My bike is an Ibis Ripley LS (v. 2), which I bought in 2016. I love this bike. But when I started out, it was set up for standard mountain bike riding: relatively short rides, lots of time out of the saddle, no need to carry much beyond a water bottle and a small pack for snacks and tools.
As much as I love the bike, though, it is not ideal for bikepacking because it is full suspension. Front suspension is fine, and in fact I can’t imagine riding the trails I did without it. But the rear suspension doesn’t accommodate a very large frame pack, and anything I might get would be custom-made and expensive and still not carry as much gear as a hardtail.
I thought about getting a new bike to ride the Pony Express Bikepacking Route, but I also wanted to get out right away to scout and train. Plus, you know, the cost of another bike, setting it up, etc. After pricing custom packs and figuring out how much I would (and wouldn’t) be able to carry on my Ripley, I decided I’d tow a trailer.
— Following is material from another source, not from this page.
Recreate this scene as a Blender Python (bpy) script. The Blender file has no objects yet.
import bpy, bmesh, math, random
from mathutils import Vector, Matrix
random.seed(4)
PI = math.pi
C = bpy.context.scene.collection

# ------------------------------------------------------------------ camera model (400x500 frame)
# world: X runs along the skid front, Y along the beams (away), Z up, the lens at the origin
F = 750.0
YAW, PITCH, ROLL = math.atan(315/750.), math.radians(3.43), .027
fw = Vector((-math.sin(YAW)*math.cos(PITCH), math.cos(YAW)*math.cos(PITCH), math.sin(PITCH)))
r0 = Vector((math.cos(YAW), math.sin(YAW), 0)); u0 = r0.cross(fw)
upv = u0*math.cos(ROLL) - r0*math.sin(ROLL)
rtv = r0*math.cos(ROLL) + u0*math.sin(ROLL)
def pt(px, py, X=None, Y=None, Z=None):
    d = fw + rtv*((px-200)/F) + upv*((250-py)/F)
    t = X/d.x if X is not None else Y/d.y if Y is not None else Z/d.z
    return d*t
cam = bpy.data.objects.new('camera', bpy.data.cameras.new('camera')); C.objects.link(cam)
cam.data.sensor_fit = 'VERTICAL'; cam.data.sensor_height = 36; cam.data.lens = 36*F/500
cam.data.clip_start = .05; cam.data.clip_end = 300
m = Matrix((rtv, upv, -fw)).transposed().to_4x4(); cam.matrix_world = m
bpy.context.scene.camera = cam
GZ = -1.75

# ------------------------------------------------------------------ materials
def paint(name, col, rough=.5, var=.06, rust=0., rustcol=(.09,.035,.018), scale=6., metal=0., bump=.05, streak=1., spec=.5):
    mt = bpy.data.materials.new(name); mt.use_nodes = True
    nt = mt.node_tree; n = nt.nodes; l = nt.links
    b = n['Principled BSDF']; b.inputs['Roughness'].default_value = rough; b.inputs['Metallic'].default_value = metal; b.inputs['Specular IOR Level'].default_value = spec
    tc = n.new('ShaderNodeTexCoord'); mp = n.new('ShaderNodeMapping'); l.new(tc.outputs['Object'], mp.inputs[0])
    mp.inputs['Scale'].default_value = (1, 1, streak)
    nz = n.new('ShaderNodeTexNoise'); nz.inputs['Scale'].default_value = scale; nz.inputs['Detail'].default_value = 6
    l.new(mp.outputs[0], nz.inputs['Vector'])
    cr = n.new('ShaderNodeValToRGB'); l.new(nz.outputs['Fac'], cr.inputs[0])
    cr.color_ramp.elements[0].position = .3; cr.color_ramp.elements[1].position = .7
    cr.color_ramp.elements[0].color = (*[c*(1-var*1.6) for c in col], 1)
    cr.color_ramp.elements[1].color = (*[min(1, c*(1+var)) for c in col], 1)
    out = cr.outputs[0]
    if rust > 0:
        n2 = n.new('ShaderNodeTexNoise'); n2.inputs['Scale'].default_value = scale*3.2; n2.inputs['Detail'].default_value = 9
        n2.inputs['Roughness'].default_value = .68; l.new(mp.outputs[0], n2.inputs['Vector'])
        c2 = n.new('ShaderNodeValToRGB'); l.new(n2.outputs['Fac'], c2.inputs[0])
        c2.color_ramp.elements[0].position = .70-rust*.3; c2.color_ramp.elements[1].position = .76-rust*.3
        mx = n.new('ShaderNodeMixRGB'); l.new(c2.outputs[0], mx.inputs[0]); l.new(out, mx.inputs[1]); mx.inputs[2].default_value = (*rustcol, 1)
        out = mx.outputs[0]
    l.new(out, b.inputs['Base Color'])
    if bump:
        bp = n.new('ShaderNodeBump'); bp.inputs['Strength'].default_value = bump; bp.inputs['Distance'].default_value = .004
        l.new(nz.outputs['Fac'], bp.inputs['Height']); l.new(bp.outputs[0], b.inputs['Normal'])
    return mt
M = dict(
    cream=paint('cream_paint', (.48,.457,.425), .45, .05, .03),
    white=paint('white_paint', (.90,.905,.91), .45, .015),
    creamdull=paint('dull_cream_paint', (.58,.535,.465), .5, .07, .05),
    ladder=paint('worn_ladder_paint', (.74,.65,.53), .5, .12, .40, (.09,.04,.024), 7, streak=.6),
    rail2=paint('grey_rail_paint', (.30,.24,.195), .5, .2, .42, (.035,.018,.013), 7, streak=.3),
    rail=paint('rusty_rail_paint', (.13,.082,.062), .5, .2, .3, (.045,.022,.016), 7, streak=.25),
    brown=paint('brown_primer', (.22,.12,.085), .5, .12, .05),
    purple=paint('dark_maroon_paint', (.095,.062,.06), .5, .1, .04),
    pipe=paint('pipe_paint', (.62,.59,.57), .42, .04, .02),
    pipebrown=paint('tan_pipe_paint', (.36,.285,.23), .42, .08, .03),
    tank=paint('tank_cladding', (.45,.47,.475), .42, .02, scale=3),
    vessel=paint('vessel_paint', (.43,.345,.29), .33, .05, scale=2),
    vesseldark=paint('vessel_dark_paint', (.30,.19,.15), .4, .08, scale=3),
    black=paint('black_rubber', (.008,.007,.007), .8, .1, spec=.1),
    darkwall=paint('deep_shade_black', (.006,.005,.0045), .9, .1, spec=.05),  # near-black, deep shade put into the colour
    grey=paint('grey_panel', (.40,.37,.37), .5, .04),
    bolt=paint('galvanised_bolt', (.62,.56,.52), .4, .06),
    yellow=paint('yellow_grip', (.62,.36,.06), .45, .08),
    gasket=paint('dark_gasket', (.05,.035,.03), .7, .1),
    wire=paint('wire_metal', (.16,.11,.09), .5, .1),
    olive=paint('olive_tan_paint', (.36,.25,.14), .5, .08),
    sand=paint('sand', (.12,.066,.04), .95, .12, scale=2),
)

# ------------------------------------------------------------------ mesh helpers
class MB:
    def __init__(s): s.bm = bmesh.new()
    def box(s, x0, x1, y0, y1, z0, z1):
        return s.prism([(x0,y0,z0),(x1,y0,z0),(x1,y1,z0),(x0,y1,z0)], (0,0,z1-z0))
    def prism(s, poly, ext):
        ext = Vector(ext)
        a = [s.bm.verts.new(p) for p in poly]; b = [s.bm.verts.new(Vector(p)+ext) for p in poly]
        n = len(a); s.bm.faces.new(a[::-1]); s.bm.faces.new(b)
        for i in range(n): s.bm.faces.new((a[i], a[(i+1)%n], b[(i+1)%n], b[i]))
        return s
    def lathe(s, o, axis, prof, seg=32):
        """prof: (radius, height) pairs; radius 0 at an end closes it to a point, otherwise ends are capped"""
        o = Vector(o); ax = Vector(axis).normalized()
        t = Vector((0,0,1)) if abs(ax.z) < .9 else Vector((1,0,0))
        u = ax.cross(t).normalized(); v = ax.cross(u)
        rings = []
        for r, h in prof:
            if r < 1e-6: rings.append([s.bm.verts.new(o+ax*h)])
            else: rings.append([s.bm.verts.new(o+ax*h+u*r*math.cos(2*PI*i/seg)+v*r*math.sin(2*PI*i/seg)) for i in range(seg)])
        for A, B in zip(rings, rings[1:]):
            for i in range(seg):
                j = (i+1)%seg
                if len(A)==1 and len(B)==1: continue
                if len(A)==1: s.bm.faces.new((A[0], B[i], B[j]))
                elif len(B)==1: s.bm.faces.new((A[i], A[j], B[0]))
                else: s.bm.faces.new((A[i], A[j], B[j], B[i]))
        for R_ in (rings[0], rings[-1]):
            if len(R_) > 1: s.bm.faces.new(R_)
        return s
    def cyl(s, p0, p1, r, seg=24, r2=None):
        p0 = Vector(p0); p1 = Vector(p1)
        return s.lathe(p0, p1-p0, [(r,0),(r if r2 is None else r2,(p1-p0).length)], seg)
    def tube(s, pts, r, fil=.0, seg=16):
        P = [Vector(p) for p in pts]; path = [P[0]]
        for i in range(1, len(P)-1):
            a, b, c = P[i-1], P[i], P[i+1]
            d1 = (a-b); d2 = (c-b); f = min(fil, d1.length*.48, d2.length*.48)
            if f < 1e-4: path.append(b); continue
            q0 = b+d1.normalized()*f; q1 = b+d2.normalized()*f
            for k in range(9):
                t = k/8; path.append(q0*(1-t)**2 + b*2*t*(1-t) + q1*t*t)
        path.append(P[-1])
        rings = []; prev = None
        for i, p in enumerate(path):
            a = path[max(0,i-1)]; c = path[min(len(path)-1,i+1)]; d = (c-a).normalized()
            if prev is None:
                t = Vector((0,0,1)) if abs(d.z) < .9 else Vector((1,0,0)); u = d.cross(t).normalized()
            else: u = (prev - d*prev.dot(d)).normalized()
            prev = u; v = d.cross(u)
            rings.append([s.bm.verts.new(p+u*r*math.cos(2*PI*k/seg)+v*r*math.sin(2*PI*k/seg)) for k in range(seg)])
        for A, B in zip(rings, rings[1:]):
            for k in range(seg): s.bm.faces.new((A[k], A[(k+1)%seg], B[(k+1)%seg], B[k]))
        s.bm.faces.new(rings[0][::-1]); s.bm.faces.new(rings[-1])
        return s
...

Looking at the trail as a whole, ideally you’d have a few different rigs to use on different parts of the route. You could have a skinnier-tire, faster-moving bike at least as far as Caspar, if not Fort Bridger; you might want something more hefty with wider tires once you hit the Wasatch Mountains in Utah, but I think hauling a trailer would still be fine until you get to California; from the summit of the Sierra Nevada near Lake Tahoe to Pollock Pines, I’d recommend a full-suspension bike, no trailer; after that, you could go back to the original rig.
Ideal, maybe, but incredibly expensive and logistics-intensive. So, I’ll work with what I have.